What to produce: Reproduce precisely the lines between the start of the data below and the line with "R = math.radians", both included.

Data lines:
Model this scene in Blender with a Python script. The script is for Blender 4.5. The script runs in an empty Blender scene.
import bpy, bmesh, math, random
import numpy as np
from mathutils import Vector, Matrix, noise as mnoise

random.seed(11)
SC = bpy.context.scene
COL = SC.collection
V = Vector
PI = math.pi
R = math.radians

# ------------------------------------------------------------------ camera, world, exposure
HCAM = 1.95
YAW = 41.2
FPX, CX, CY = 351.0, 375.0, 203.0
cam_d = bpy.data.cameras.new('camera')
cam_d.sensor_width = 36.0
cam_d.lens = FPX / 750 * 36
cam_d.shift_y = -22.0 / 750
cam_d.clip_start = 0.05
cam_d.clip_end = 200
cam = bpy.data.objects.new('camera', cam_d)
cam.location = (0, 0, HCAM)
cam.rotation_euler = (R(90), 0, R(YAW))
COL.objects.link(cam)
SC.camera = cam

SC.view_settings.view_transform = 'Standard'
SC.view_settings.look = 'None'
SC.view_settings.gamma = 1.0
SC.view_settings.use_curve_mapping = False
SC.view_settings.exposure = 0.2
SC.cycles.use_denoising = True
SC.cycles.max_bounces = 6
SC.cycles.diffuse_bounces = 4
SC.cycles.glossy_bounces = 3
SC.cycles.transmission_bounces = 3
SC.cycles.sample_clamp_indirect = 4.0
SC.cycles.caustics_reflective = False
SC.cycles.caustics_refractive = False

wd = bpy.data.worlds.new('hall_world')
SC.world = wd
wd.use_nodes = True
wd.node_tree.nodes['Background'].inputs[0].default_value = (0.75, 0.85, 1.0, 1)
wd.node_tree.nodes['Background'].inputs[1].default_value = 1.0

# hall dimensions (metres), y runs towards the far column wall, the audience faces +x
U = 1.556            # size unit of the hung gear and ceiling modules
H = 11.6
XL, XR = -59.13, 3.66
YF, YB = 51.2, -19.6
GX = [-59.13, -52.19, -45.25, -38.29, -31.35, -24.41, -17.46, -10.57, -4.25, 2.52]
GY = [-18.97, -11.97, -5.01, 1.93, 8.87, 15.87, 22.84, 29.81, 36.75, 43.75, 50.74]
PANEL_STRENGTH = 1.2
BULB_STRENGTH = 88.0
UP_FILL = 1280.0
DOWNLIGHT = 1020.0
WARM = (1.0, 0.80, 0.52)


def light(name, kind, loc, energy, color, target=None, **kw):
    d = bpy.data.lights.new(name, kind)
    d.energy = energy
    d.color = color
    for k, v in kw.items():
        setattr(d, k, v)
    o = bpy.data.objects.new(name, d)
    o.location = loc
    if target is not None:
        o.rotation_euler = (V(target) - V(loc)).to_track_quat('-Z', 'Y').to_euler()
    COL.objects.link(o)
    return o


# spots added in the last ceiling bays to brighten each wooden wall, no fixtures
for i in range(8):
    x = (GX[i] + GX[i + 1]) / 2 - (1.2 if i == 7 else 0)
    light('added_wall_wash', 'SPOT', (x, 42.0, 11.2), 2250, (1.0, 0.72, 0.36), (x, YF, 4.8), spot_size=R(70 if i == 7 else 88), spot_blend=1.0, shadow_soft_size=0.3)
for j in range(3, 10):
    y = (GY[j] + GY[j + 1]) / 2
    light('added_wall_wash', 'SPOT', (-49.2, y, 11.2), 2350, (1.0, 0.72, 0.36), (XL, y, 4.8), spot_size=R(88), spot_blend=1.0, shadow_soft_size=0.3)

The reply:
Model this scene in Blender with a Python script. The script is for Blender 4.5. The script runs in an empty Blender scene.
import bpy, bmesh, math, random
import numpy as np
from mathutils import Vector, Matrix, noise as mnoise

random.seed(11)
SC = bpy.context.scene
COL = SC.collection
V = Vector
PI = math.pi
R = math.radians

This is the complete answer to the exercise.